Directions for this task: Report how many lines of the following entries include the string "picture"; respond with the number alone.

Record list:
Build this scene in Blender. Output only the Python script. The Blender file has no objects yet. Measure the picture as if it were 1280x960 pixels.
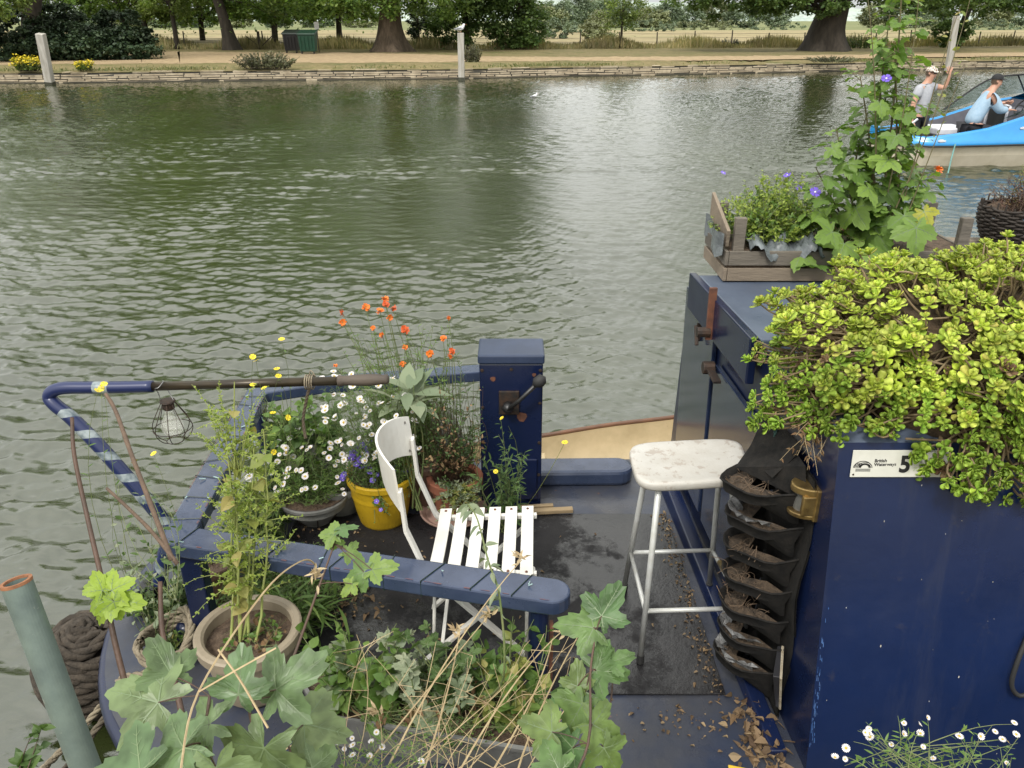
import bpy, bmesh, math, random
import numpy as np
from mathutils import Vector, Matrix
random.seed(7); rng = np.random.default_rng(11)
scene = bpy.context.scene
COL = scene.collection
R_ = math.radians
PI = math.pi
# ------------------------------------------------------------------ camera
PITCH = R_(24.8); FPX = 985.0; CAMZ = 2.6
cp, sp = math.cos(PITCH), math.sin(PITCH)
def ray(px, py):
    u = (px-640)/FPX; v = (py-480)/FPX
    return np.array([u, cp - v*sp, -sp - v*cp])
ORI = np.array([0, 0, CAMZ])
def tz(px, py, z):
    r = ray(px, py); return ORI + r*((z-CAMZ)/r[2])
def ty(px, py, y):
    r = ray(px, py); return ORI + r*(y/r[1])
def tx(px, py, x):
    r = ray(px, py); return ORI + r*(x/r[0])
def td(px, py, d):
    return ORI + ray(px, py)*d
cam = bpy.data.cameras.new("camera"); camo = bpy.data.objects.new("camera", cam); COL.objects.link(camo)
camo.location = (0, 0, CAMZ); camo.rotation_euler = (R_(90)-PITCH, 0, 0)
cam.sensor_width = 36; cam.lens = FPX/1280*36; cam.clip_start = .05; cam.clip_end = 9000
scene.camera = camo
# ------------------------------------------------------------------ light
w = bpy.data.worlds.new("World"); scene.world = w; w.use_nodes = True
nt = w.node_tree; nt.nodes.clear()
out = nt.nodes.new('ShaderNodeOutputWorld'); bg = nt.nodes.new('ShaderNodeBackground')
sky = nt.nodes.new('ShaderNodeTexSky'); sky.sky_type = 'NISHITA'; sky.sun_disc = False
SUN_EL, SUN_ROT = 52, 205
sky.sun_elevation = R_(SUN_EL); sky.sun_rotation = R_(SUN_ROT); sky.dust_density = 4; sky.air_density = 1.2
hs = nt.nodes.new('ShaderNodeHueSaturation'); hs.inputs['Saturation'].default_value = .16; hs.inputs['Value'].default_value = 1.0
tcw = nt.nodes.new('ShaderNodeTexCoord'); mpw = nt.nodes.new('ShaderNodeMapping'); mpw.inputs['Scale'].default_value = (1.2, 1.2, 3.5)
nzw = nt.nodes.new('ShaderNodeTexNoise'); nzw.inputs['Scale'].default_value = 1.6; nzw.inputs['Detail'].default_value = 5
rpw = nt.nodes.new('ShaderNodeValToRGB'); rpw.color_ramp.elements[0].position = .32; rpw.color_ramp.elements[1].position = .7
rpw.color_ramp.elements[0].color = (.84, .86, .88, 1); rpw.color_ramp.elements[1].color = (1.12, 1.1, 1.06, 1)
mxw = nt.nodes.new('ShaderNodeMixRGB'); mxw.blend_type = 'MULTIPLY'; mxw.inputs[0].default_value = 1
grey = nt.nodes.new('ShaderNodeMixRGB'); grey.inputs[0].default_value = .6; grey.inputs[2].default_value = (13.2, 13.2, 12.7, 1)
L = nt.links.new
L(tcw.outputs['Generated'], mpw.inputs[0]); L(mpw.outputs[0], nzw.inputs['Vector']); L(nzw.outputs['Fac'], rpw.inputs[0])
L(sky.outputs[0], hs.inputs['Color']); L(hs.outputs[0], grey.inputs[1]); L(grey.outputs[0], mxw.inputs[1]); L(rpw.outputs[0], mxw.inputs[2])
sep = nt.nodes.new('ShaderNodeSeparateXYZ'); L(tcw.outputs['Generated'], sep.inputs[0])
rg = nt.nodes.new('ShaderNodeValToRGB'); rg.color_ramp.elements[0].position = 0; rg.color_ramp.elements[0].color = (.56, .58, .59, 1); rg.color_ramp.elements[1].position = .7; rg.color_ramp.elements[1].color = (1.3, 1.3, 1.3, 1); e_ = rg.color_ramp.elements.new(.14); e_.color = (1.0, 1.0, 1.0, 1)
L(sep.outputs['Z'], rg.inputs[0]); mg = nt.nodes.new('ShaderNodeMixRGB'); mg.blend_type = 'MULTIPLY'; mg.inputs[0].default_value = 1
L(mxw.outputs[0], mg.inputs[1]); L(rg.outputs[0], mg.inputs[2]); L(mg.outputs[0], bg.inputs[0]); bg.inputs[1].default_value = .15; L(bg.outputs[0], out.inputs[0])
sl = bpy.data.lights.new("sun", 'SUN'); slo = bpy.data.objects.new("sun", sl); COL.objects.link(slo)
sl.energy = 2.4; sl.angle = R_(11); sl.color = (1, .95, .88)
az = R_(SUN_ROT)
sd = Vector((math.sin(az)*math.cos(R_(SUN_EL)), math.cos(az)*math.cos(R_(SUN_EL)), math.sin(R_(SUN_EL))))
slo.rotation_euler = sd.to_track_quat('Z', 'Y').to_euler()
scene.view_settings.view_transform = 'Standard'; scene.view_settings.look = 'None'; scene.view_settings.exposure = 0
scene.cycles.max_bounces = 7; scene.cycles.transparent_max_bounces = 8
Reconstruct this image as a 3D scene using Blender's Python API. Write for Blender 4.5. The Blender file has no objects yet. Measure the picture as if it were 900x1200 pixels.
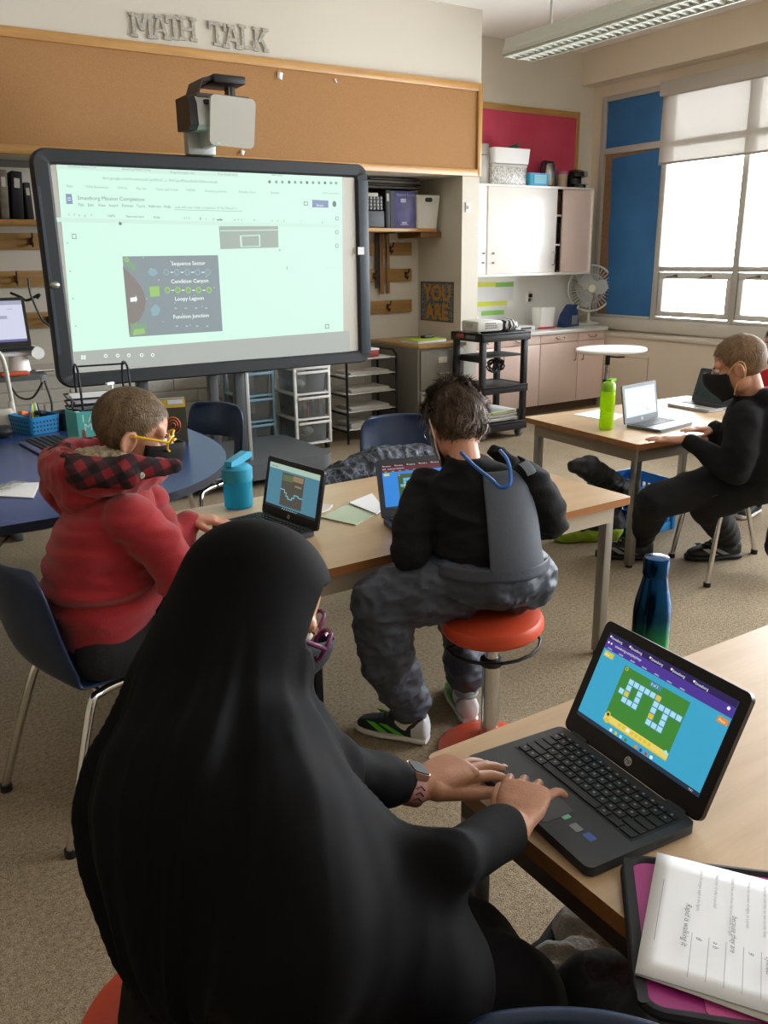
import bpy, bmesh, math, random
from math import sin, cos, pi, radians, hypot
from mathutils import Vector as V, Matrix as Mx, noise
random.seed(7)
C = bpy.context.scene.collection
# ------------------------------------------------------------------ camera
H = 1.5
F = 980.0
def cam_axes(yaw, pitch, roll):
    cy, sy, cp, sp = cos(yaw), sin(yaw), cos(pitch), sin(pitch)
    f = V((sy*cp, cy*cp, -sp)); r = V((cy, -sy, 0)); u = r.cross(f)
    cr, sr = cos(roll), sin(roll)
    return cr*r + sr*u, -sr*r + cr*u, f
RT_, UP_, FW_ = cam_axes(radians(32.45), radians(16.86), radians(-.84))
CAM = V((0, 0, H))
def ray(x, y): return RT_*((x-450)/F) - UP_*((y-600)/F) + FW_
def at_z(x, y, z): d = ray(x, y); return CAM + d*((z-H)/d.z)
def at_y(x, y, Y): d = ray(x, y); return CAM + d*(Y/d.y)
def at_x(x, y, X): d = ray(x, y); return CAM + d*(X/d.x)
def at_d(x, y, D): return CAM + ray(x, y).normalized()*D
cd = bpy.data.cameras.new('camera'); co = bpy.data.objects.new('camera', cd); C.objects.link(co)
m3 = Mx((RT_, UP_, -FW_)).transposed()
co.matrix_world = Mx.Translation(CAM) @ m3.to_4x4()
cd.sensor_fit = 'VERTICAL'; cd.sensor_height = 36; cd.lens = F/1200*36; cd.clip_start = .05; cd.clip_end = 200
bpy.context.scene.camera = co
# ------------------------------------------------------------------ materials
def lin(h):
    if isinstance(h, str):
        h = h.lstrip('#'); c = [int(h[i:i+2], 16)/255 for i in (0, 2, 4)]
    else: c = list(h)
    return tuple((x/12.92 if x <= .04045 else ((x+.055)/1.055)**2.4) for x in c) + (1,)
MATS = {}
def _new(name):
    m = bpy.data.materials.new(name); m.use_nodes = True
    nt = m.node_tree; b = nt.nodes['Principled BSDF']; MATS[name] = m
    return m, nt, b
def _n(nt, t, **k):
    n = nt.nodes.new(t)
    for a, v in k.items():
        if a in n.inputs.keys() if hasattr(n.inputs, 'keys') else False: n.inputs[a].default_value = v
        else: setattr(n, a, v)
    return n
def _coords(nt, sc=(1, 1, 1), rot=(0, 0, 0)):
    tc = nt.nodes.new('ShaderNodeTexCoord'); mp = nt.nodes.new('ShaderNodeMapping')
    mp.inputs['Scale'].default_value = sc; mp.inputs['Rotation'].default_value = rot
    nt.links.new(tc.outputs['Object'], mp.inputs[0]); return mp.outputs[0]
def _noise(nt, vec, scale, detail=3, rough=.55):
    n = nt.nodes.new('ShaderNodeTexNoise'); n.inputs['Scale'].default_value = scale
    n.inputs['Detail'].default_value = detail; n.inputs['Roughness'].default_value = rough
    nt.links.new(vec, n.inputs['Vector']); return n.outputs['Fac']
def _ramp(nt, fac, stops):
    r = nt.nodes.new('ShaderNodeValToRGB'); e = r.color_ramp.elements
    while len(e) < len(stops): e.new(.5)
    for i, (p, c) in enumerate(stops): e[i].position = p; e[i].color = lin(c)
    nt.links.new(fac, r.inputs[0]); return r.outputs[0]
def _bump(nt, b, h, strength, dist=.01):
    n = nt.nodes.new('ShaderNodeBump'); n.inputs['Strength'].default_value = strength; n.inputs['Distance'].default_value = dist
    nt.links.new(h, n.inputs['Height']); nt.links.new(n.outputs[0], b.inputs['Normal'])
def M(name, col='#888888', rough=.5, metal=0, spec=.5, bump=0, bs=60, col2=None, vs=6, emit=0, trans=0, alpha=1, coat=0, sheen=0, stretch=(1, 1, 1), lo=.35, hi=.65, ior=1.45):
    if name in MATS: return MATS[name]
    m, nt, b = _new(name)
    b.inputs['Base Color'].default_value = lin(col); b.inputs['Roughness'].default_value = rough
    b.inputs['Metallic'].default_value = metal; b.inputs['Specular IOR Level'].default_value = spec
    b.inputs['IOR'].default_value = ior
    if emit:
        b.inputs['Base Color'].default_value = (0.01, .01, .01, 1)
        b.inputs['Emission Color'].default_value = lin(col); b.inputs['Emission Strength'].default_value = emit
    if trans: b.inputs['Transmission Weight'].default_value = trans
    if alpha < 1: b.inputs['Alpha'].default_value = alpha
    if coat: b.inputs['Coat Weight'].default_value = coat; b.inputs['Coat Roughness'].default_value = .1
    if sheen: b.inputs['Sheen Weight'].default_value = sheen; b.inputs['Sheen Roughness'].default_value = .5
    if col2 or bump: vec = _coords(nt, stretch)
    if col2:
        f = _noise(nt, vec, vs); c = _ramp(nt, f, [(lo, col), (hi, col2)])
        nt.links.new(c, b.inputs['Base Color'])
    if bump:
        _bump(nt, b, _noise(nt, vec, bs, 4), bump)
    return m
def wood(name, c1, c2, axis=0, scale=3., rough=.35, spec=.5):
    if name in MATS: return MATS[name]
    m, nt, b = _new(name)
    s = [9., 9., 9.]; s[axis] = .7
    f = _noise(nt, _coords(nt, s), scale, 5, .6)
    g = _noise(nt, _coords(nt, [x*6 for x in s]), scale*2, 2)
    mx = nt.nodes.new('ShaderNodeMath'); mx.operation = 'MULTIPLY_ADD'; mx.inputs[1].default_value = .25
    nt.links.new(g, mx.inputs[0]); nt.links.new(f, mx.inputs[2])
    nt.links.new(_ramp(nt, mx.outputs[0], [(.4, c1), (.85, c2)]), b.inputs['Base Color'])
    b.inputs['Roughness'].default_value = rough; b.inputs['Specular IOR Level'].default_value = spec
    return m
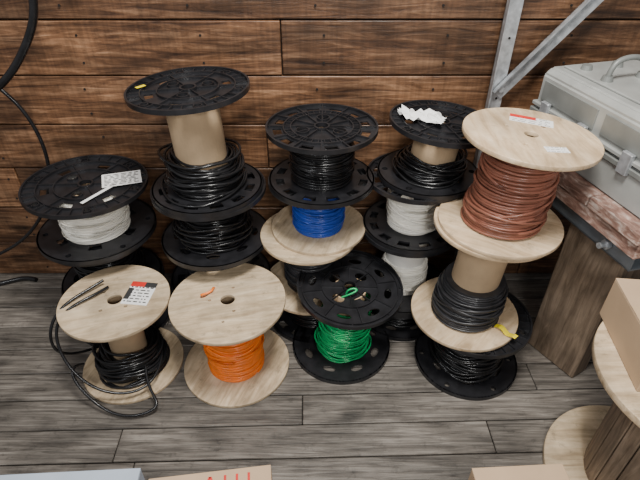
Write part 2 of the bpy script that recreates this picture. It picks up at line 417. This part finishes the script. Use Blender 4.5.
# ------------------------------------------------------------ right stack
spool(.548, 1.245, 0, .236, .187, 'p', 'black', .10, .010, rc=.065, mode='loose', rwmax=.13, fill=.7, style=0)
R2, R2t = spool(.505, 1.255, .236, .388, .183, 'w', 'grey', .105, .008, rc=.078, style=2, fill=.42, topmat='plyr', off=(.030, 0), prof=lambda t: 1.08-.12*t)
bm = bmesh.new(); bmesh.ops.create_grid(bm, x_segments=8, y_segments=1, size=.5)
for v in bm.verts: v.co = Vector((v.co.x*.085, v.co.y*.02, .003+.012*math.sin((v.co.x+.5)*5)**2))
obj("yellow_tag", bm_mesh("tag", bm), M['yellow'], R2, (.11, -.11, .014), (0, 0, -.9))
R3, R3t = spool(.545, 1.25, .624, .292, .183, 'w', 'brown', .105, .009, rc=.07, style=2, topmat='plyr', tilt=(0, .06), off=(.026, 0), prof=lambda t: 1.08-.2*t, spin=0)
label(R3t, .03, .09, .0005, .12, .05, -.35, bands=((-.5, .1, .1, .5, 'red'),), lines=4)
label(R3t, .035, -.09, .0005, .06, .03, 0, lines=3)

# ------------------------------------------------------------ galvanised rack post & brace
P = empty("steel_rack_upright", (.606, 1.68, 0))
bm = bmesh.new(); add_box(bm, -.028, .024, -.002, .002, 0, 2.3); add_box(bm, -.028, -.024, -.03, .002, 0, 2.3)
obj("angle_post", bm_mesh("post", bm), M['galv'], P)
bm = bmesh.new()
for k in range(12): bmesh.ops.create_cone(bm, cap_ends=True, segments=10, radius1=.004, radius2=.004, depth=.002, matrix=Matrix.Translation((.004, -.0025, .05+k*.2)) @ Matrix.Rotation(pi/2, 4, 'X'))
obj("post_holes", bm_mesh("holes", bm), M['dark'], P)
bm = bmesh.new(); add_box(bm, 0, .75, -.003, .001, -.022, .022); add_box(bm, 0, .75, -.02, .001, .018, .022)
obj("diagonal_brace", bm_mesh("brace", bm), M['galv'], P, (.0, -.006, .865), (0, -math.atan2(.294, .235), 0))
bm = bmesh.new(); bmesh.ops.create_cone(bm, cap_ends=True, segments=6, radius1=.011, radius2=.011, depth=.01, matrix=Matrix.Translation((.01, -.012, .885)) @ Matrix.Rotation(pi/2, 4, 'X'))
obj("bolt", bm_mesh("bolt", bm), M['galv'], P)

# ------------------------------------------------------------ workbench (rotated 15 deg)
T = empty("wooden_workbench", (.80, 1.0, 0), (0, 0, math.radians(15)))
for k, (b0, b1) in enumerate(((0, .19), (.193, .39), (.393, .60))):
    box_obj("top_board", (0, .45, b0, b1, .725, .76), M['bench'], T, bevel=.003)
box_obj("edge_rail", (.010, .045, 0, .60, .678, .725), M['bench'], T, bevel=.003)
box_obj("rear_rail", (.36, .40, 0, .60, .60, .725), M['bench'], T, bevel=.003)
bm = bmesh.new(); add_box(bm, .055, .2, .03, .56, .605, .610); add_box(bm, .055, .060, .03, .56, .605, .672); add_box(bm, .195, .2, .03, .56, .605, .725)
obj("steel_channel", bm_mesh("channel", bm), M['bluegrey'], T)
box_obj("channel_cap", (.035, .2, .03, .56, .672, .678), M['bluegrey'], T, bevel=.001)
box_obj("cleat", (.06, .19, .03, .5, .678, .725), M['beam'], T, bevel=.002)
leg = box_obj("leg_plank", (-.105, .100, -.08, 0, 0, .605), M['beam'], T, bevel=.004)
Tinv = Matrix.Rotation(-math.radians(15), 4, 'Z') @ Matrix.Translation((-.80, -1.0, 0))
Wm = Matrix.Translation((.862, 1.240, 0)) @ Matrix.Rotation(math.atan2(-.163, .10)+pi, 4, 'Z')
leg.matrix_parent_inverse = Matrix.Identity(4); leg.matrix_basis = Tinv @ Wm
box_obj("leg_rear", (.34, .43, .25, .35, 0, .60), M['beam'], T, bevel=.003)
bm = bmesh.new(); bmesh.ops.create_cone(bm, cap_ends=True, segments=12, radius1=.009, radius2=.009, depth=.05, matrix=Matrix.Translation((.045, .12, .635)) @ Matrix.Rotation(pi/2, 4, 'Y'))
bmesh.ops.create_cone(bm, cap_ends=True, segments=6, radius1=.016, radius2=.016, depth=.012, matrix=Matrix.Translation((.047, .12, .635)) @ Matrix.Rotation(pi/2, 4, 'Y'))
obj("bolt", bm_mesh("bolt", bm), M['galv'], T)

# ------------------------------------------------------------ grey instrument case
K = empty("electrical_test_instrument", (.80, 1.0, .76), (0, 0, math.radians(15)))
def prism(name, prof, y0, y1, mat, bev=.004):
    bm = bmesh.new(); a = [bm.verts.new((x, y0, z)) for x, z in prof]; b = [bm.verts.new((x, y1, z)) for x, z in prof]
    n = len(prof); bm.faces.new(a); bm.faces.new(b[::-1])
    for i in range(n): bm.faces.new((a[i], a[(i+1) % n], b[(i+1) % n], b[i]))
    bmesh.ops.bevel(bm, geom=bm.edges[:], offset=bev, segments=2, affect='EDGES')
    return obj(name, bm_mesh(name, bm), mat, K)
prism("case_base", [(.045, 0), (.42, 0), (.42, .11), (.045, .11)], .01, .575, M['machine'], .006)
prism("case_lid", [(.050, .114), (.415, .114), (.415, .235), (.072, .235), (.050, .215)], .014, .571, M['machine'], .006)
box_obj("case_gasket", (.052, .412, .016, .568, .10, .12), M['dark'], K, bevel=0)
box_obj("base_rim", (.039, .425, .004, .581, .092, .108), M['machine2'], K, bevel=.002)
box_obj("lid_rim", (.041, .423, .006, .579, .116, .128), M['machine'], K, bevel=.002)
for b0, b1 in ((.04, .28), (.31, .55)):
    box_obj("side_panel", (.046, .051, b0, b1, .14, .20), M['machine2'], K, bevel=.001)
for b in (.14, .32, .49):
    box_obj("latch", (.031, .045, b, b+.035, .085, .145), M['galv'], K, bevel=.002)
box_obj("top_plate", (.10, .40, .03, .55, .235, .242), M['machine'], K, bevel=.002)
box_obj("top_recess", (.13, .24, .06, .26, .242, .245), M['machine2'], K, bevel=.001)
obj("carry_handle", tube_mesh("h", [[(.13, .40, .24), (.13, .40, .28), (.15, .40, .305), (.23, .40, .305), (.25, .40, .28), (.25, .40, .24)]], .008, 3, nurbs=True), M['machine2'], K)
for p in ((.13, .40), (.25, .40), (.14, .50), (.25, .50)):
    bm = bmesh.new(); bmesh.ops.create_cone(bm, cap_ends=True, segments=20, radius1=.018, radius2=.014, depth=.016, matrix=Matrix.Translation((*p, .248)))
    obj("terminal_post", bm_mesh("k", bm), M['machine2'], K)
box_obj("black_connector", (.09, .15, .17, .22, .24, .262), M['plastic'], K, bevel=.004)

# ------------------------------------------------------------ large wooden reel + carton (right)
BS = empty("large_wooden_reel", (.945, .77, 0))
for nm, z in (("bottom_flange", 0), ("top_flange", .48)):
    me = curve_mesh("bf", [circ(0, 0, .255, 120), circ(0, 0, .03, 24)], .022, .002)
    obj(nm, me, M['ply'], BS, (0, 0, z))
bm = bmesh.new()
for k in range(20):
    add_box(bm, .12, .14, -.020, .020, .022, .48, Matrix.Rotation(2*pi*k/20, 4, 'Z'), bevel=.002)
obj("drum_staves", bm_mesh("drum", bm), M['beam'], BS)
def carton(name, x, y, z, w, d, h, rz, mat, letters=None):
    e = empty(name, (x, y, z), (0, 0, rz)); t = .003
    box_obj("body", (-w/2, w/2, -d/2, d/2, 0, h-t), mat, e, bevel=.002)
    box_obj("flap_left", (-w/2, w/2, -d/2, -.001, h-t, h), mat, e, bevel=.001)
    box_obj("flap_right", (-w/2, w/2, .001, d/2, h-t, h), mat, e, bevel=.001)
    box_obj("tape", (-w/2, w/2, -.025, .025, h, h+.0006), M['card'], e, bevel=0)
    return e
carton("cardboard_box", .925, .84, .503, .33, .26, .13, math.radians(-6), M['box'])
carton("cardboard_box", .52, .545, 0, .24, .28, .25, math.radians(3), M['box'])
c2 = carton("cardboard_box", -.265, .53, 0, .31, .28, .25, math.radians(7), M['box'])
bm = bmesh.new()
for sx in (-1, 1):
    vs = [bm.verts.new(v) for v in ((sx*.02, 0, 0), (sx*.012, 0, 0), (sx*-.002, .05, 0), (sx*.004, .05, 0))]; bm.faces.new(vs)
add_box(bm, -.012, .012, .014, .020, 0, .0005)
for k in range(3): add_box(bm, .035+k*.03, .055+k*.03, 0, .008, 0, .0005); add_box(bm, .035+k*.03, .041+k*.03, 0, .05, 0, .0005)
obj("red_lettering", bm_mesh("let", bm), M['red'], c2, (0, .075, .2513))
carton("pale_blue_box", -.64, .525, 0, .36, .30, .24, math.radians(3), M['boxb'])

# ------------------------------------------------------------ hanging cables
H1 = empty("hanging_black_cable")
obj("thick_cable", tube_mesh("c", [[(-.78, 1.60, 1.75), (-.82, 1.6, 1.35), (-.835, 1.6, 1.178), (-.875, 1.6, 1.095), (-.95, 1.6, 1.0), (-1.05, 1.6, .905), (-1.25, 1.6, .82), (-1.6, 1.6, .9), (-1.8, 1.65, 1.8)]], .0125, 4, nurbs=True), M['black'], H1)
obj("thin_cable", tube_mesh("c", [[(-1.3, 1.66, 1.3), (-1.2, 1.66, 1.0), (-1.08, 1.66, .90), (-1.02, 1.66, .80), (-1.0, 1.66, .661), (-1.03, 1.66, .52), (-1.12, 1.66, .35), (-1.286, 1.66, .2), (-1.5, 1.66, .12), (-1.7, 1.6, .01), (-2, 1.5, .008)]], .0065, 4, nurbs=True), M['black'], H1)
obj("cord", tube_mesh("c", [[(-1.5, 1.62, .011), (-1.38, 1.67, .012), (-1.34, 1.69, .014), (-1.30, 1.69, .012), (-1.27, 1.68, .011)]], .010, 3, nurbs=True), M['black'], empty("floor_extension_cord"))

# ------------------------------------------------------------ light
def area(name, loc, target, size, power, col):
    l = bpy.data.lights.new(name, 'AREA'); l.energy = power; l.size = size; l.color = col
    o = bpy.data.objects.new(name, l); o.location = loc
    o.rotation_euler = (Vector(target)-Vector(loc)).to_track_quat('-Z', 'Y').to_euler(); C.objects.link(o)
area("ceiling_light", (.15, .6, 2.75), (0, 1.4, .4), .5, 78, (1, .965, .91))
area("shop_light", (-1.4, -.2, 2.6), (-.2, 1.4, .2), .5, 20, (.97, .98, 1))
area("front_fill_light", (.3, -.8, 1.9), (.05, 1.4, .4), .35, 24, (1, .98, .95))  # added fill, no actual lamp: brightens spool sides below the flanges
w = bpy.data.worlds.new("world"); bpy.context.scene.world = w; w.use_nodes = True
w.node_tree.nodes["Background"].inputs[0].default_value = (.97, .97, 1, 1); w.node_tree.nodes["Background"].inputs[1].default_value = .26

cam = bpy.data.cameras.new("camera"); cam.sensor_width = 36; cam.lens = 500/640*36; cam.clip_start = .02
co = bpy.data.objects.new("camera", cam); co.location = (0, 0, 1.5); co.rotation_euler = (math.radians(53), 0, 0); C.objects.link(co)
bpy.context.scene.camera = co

Answer to the task: 3